▶ EXERCISE DESCRIPTION
Print all of the data exactly as written.

:::::

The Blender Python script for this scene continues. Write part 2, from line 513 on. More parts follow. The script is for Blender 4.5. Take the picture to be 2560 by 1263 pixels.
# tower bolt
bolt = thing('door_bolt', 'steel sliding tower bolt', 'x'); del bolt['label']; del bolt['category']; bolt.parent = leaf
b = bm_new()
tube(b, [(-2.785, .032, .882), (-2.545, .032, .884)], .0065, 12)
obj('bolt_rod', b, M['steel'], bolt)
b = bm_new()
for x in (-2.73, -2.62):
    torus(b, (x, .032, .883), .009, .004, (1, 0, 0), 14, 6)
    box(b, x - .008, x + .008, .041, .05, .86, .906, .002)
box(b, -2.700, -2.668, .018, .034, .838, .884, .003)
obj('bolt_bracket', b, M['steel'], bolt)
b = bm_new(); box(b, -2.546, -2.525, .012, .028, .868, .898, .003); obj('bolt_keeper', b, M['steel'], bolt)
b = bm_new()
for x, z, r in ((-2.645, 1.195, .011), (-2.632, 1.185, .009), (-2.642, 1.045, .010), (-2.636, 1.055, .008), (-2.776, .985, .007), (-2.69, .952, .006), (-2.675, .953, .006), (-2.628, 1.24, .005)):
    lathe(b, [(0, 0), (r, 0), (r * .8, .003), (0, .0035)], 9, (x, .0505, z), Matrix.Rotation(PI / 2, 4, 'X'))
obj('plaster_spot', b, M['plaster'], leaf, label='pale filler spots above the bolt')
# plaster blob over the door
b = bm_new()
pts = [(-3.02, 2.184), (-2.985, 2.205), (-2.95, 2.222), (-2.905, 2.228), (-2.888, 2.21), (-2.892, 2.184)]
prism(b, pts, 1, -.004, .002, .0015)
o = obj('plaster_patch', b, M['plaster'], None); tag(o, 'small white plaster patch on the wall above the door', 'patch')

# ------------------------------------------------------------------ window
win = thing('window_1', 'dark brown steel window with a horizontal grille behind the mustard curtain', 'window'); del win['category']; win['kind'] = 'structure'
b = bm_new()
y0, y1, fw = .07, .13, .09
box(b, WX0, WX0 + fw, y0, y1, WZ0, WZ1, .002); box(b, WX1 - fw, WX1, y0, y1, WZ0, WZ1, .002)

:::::

▶ IN RESPONSE
The Blender Python script for this scene continues. Write part 2, from line 513 on. More parts follow. The script is for Blender 4.5. Take the picture to be 2560 by 1263 pixels.
# tower bolt
bolt = thing('door_bolt', 'steel sliding tower bolt', 'x'); del bolt['label']; del bolt['category']; bolt.parent = leaf
b = bm_new()
tube(b, [(-2.785, .032, .882), (-2.545, .032, .884)], .0065, 12)
obj('bolt_rod', b, M['steel'], bolt)
b = bm_new()
for x in (-2.73, -2.62):
    torus(b, (x, .032, .883), .009, .004, (1, 0, 0), 14, 6)
    box(b, x - .008, x + .008, .041, .05, .86, .906, .002)
box(b, -2.700, -2.668, .018, .034, .838, .884, .003)
obj('bolt_bracket', b, M['steel'], bolt)
b = bm_new(); box(b, -2.546, -2.525, .012, .028, .868, .898, .003); obj('bolt_keeper', b, M['steel'], bolt)
b = bm_new()
for x, z, r in ((-2.645, 1.195, .011), (-2.632, 1.185, .009), (-2.642, 1.045, .010), (-2.636, 1.055, .008), (-2.776, .985, .007), (-2.69, .952, .006), (-2.675, .953, .006), (-2.628, 1.24, .005)):
    lathe(b, [(0, 0), (r, 0), (r * .8, .003), (0, .0035)], 9, (x, .0505, z), Matrix.Rotation(PI / 2, 4, 'X'))
obj('plaster_spot', b, M['plaster'], leaf, label='pale filler spots above the bolt')
# plaster blob over the door
b = bm_new()
pts = [(-3.02, 2.184), (-2.985, 2.205), (-2.95, 2.222), (-2.905, 2.228), (-2.888, 2.21), (-2.892, 2.184)]
prism(b, pts, 1, -.004, .002, .0015)
o = obj('plaster_patch', b, M['plaster'], None); tag(o, 'small white plaster patch on the wall above the door', 'patch')

# ------------------------------------------------------------------ window
win = thing('window_1', 'dark brown steel window with a horizontal grille behind the mustard curtain', 'window'); del win['category']; win['kind'] = 'structure'
b = bm_new()
y0, y1, fw = .07, .13, .09
box(b, WX0, WX0 + fw, y0, y1, WZ0, WZ1, .002); box(b, WX1 - fw, WX1, y0, y1, WZ0, WZ1, .002)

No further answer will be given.